Risograph prints stating “eat the rich” could also be taken home. Removing artwork from the wall during the course of an exhibition, and without paying for it, goes against all we understand the rules of an exhibition to be. We were actively encouraged to be subversive in our thoughts and our actions.

The prints, spices and time playing ping pong could all be exchanged for red, yellow or gold tokens available at the entrance – small plastic discs etched with a dodo, the symbol of Mauritius, made in collaboration with Peacocks. The tokens could be purchased via a donation of any amount or simply taken for free. They could also be taken home as a keepsake, without exchanging them for access to anything. And everything could be accessed without the need for tokens. Rules suggested, open to interpretation, not enforced. Ours to make, and modify.
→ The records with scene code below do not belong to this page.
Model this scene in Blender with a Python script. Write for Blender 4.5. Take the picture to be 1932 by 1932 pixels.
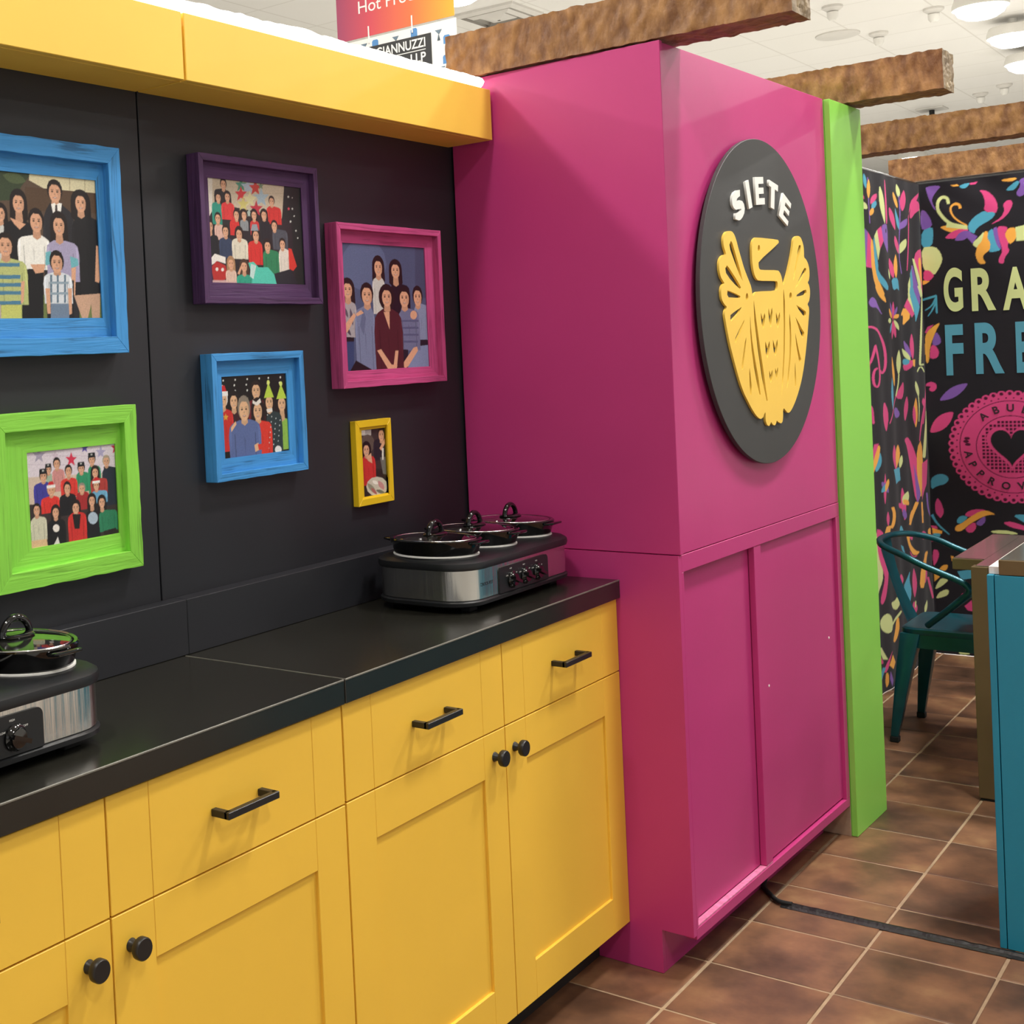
import bpy, bmesh, math, random
import numpy as np
from mathutils import Vector, Matrix, noise

for o in list(bpy.data.objects):
    bpy.data.objects.remove(o)
random.seed(7)
sc = bpy.context.scene
COL = sc.collection
PI = math.pi

# ------------------------------------------------------------------ camera
R0 = Vector((0.6489688, -0.7592359, -0.0489934))
R1 = Vector((-0.0481570, 0.0232746, -0.9985686))
R2 = Vector((0.7592894, 0.6503992, -0.0214580))
CAM = Vector((-3.19116, -1.92223, 1.60406))
cd = bpy.data.cameras.new('camera')
cam = bpy.data.objects.new('camera', cd)
COL.objects.link(cam)
M = Matrix.Identity(4)
for i, a in enumerate((R0, -R1, -R2)):
    for j in range(3):
        M[j][i] = a[j]
M.translation = CAM
cam.matrix_world = M
cd.sensor_fit = 'HORIZONTAL'
cd.sensor_width = 36.0
cd.lens = 2481.78 / 1932 * 36.0
cd.shift_x = (966 - 449.98) / 1932
cd.shift_y = (743.04 - 966) / 1932
cd.clip_start = 0.05
cd.clip_end = 300
sc.camera = cam

# ------------------------------------------------------------------ world, exposure
w = bpy.data.worlds.new('hall_ambience')
sc.world = w
w.use_nodes = True
bg = w.node_tree.nodes['Background']
bg.inputs[0].default_value = (1.0, 0.985, 0.965, 1)
bg.inputs[1].default_value = 0.5
sc.view_settings.view_transform = 'Standard'
sc.view_settings.look = 'None'
sc.view_settings.exposure = 0.16
sc.view_settings.gamma = 1.0
sc.view_settings.use_curve_mapping = False
CEIL = 6.0
LAMP_W = 130.0
LAMP_COL = (1.0, 0.975, 0.935)
# every lamp in the hall: x, y, power factor
LAMPS = [(-3.2, -4.0, 0.5), (-3.6, -0.75, 0.6), (-3.4, 2.7, 1.5), (-4.2, 7.2, 2.4),
         (0.5, -2.2, 0.95), (3.4, -2.2, 1.25), (2.2, -5.6, 0.3), (-1.2, -6.4, 0.2), (7.4, -3.4, 0.9),
         (2.6, 2.2, 0.8), (7.2, 1.9, 1.0),
         (16.14, 1.73, 2.2), (18.44, 1.77, 2.2), (20.82, 1.98, 2.2), (31.31, 6.14, 2.6), (10.04, 5.84, 2.2), (13.5, -3.6, 1.6), (10.0, -8.5, 1.2), (20.0, 9.5, 2.6)]

# ------------------------------------------------------------------ helpers
def lin(h):
    if isinstance(h, str):
        h = [int(h[i:i + 2], 16) / 255 for i in (0, 2, 4)]
    return tuple(c / 12.92 if c <= 0.04045 else ((c + 0.055) / 1.055) ** 2.4 for c in h)

def newmat(name):
    m = bpy.data.materials.new(name)
    m.use_nodes = True
    nt = m.node_tree
    return m, nt, nt.nodes['Principled BSDF']

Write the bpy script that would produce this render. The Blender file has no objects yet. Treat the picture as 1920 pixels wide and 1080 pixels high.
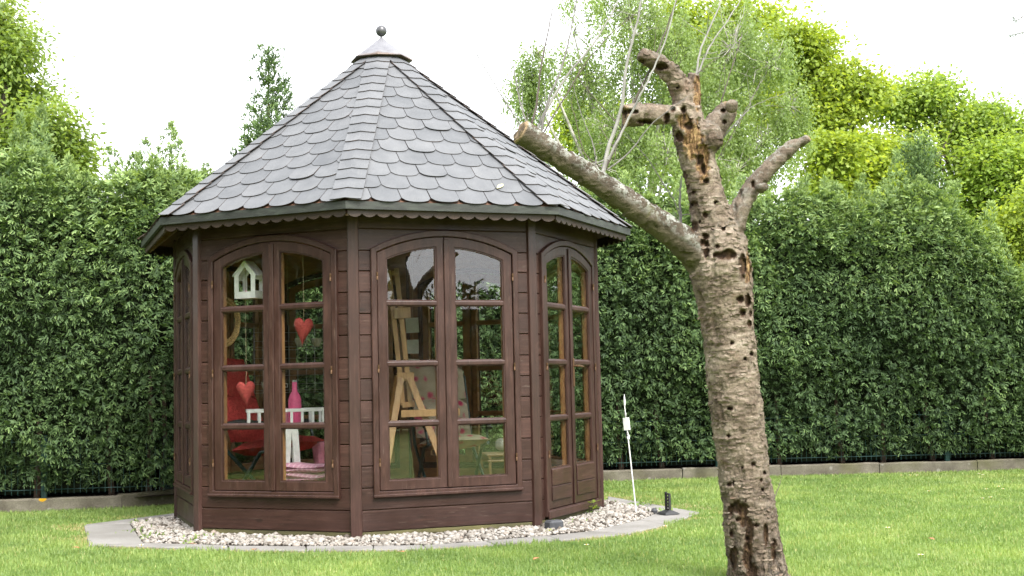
import bpy, bmesh, math, random
import numpy as np
from mathutils import Vector, Matrix
random.seed(7); rng = np.random.default_rng(7)
sc = bpy.context.scene
COL = sc.collection
PI = math.pi

# ------------------------------------------------------------------ camera
CD, CH, CYAW, CPIT, CROL, CF = 9.87864452, .938599, .0972342462, .0755791785, -.0226269594, 2444.50244
cF = np.array([math.sin(CYAW)*math.cos(CPIT), math.cos(CYAW)*math.cos(CPIT), math.sin(CPIT)])
_r = np.array([math.cos(CYAW), -math.sin(CYAW), 0.]); _u = np.cross(_r, cF)
cR = _r*math.cos(CROL)+_u*math.sin(CROL); cU = -_r*math.sin(CROL)+_u*math.cos(CROL)
cC = np.array([0., -CD, CH])
cam = bpy.data.cameras.new('camera'); cam.sensor_width = 36; cam.lens = CF/1920*36
cam.clip_start = .05; cam.clip_end = 2000
camo = bpy.data.objects.new('camera', cam); COL.objects.link(camo)
camo.matrix_world = Matrix(((cR[0], cU[0], -cF[0], cC[0]), (cR[1], cU[1], -cF[1], cC[1]), (cR[2], cU[2], -cF[2], cC[2]), (0, 0, 0, 1)))
sc.camera = camo

# ------------------------------------------------------------------ overcast sky, weak wide sun, exposure
SUN_EL, SUN_AZ = math.radians(50), math.radians(158)      # azimuth clockwise from +y: behind the viewer
w = bpy.data.worlds.new('World'); sc.world = w; w.use_nodes = True
wn, wl = w.node_tree.nodes, w.node_tree.links
wn.clear()
sky = wn.new('ShaderNodeTexSky'); sky.sky_type = 'NISHITA'; sky.sun_disc = False
sky.sun_elevation = SUN_EL; sky.sun_rotation = SUN_AZ; sky.air_density = 1.2; sky.dust_density = 6; sky.ozone_density = 1
hs = wn.new('ShaderNodeHueSaturation'); hs.inputs['Saturation'].default_value = .25
b1 = wn.new('ShaderNodeBackground'); b1.inputs['Strength'].default_value = .06
b2 = wn.new('ShaderNodeBackground'); b2.inputs['Color'].default_value = (.95, .97, 1, 1); b2.inputs['Strength'].default_value = .62   # the cloud layer
ad = wn.new('ShaderNodeAddShader'); wo = wn.new('ShaderNodeOutputWorld')
wl.new(sky.outputs[0], hs.inputs['Color']); wl.new(hs.outputs[0], b1.inputs['Color'])
wl.new(b1.outputs[0], ad.inputs[0]); wl.new(b2.outputs[0], ad.inputs[1]); wl.new(ad.outputs[0], wo.inputs['Surface'])
sun = bpy.data.lights.new('sun', 'SUN'); sun.energy = 1.5; sun.angle = math.radians(18); sun.color = (1, .96, .9)
suno = bpy.data.objects.new('sun', sun); COL.objects.link(suno)
sd = Vector((math.sin(SUN_AZ)*math.cos(SUN_EL), math.cos(SUN_AZ)*math.cos(SUN_EL), math.sin(SUN_EL)))
suno.rotation_euler = sd.to_track_quat('Z', 'Y').to_euler(); suno.location = sd*30
vs = sc.view_settings; vs.view_transform = 'Standard'; vs.look = 'None'; vs.exposure = 1.7; vs.gamma = 1; vs.use_curve_mapping = False
sc.render.engine = 'CYCLES'
cy = sc.cycles
cy.use_denoising = True; cy.denoising_prefilter = 'FAST'; cy.max_bounces = 6; cy.diffuse_bounces = 3; cy.glossy_bounces = 3; cy.transmission_bounces = 4
cy.transparent_max_bounces = 16; cy.caustics_reflective = False; cy.caustics_refractive = False; cy.sample_clamp_indirect = 6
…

The works draw on Kanhye’s family history, particularly stories and traditions passed on within families away from their original context, learned through repetition across generations around the world. A hi/story of Mauritius itself, and of Kanhye’s family, whose father was from Mauritius Island. As someone also making work related to family history, there are clear resonances around how much we reveal about our hi/stories, how strongly those hi/stories influence our own identities, and to what extent they “belong” to us. What stories do we tell ourselves and others?
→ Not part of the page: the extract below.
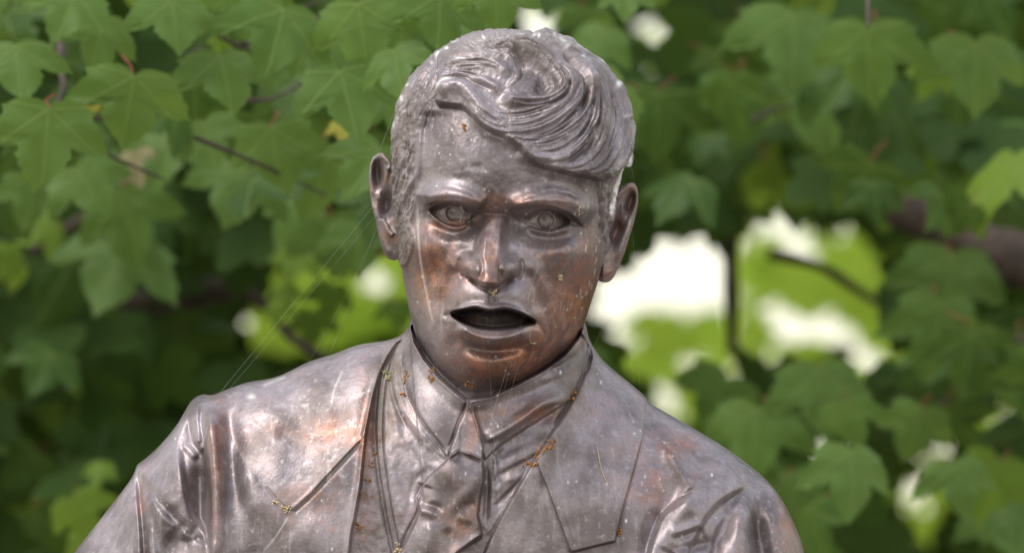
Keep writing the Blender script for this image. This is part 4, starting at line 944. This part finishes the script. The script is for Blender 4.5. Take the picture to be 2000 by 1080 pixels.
def thin(sz0, sz1, dmin, dmax, parent, seed, x0, x1, cover=.9, polys=None, mat=None):
    r_ = random.Random(seed); H_ = np.array(half)[::2]; lf = H_[1:-1][::-1]*[-1, 1]; O = np.vstack([H_, lf]); m = len(O); base = np.vstack([[0, -.3], O])
    Vs, Fs, c = [], [], 0
    for P_ in (polys or THIN):
        xs = [p[0] for p in P_]; ys = [p[1] for p in P_]
        if not (x0 <= sum(xs)/len(xs) < x1): continue
        M_ = blur(raster([P_]).astype(float), 9) > .04; y = min(ys)-40
        while y < max(ys)+90:
            x = min(xs)-60
            while x < max(xs)+60:
                X_, Y_ = x+r_.uniform(-.3, .3)*sz0, y+r_.uniform(-.3, .3)*sz0; sz = r_.uniform(sz0, sz1); ro_ = r_.gauss(0, 35)
                i_, j_ = int((Y_+200-10)/4), int((X_+200)/4)
                if 0 <= i_ < M_.shape[0] and 0 <= j_ < M_.shape[1] and M_[i_, j_]:
                    for q in range(4):
                        if not hits(MG, X_, Y_, sz, ro_): break
                        sz *= .72; Y_ += sz*.1
                    else: sz = 0
                    if sz:
                        d = DIST+r_.uniform(dmin, dmax); s_ = sz*S
                        b3 = np.stack([base[:, 0], -.12*(base[:, 0]**2+base[:, 1]**2), base[:, 1]], -1)*s_*d/DIST
                        R_ = np.array(Matrix.Rotation(math.radians(ro_), 3, 'Y') @ Matrix.Rotation(r_.uniform(-.3, .3), 3, 'Z') @ Matrix.Rotation(r_.uniform(-.3, .2), 3, 'X'))
                        Vs.append(b3@R_.T+np.array(place(X_, Y_, d)-parent.location)); k_ = c*(m+1)
                        Fs += [(k_, k_+1+i, k_+1+(i+1) % m) for i in range(m)]; c += 1
                x += sz0*cover*1.25
            y += sz0*cover*.8
    o = link('foliage', np_mesh('foliage', np.vstack(Vs), np.array(Fs), False), parent, [mat or LEAF_LIT]); o['kind'] = 'stuff'
thin(95, 130, 5.3, 6.3, far, 31, 900, 2500, .88); thin(60, 85, 5.3, 6.3, far, 32, -100, 900, .66)
thin(30, 44, 6.3, 6.6, far, 33, 900, 2500); thin(28, 40, 6.3, 6.6, far, 34, -100, 900)
thin(26, 44, 5.2, 6.0, far, 36, -100, 2500, .8, GAPS[1:]); thin(40, 60, 5.2, 6.2, far, 37, 1700, 2500, .8, GAPS)
# canopy overhead, out of view, added to shade the background foliage
foliage(2200, 1.6, 5.5, (-1800, -2400, 900, -260), False, 90, 140, tl, 8)
foliage(500, 1.8, 5.0, (1750, -2000, 3000, -260), False, 90, 140, tr, 9)
foliage(1700, 1.4, 4.6, (-2600, -500, -250, 1500), False, 85, 140, tl, 41)
foliage(1500, 1.6, 4.6, (2250, -500, 4200, 1500), False, 85, 140, tr, 42)
# branches
branch([(-900, 700, 9.2), (-300, 690, 9.1), (0, 650, 9.0), (120, 610, 9.0), (260, 590, 8.95), (380, 572, 8.9), (480, 560, 8.85)], .045, .012, tl)
branch([(480, 560, 8.85), (530, 610, 8.8), (570, 660, 8.75), (640, 700, 8.7)], .007, .004, tl)
branch([(-300, 540, 8.8), (0, 525, 8.8), (90, 520, 8.8), (180, 525, 8.8)], .012, .006, tl)
branch([(60, 490, 8.6), (120, 455, 8.6), (180, 410, 8.6)], .007, .004, tl)
branch([(640, 520, 8.7), (700, 500, 8.7), (780, 470, 8.7)], .014, .008, tl)
branch([(120, 60, 7.75), (118, 130, 7.72), (125, 170, 7.7), (108, 215, 7.6)], .0045, .002, tl)
branch([(-300, -100, 8.3), (60, -60, 8.1), (400, -40, 7.9), (700, -40, 7.75), (1000, -60, 7.6)], .014, .005, tl)
branch([(2900, 700, 9.3), (2300, 590, 8.9), (2000, 510, 8.6), (1880, 460, 8.6), (1740, 400, 8.6)], .05, .018, tr)
branch([(1740, 400, 8.6), (1700, 350, 8.6), (1640, 300, 8.65)], .016, .008, tr)
branch([(1425, 420, 9.4), (1428, 560, 9.4), (1430, 690, 9.4)], .010, .006, tr)
branch([(1500, 495, 9.2), (1600, 520, 9.2), (1680, 570, 9.2), (1760, 620, 9.2)], .006, .004, tr)
branch([(1696, -30, 7.7), (1695, 20, 7.66), (1695, 55, 7.62)], .0018, .0012, tr)
branch([(2300, -160, 8.5), (1900, -60, 8.1), (1600, -50, 7.9), (1300, -40, 7.9)], .016, .006, tr)

rt = random.Random(21)
for q in range(18):     # twigs that carry the leaves
    left = q < 13; x = rt.uniform(20, 780) if left else rt.uniform(1260, 1990); y = rt.uniform(-20, 330) if left else rt.uniform(-20, 900)
    d = DIST+(rt.uniform(.6, 1.1) if left else rt.uniform(1.1, 1.8)); a = rt.uniform(-.5, .5); ln = rt.uniform(120, 300); c = rt.uniform(-30, 30)
    if hits(MG, x, y, 60, 0): continue
    branch([(x, y, d), (x+math.cos(a)*ln*.5, y+math.sin(a)*ln*.5+c, d+.05), (x+math.cos(a)*ln, y+math.sin(a)*ln+c*.4, d+.12)], rt.uniform(.0016, .0032), .001, tl if left else tr, 'twig')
The exhibition was a playful exploration of what we consume, what we exchange our time for, and what value we place on these. It challenges us to consider the – often unspoken and unacknowledged – rules that we operate within when we consume, exchange and value. Who makes the rules? What are the rules? (Why) Do we observe rules we didn’t make? What do we share, and with who? Implicitly, it asks is to consider issues of institutionalised discrimination and barriers to access; and to imagine different ways of being, for ourselves and others.

This was my favourite kind of artistic (and life) intervention, asking more than it answered and encouraging us to imagine alternative futures.

Words by Lynne Hocking for Creative Aberdeen.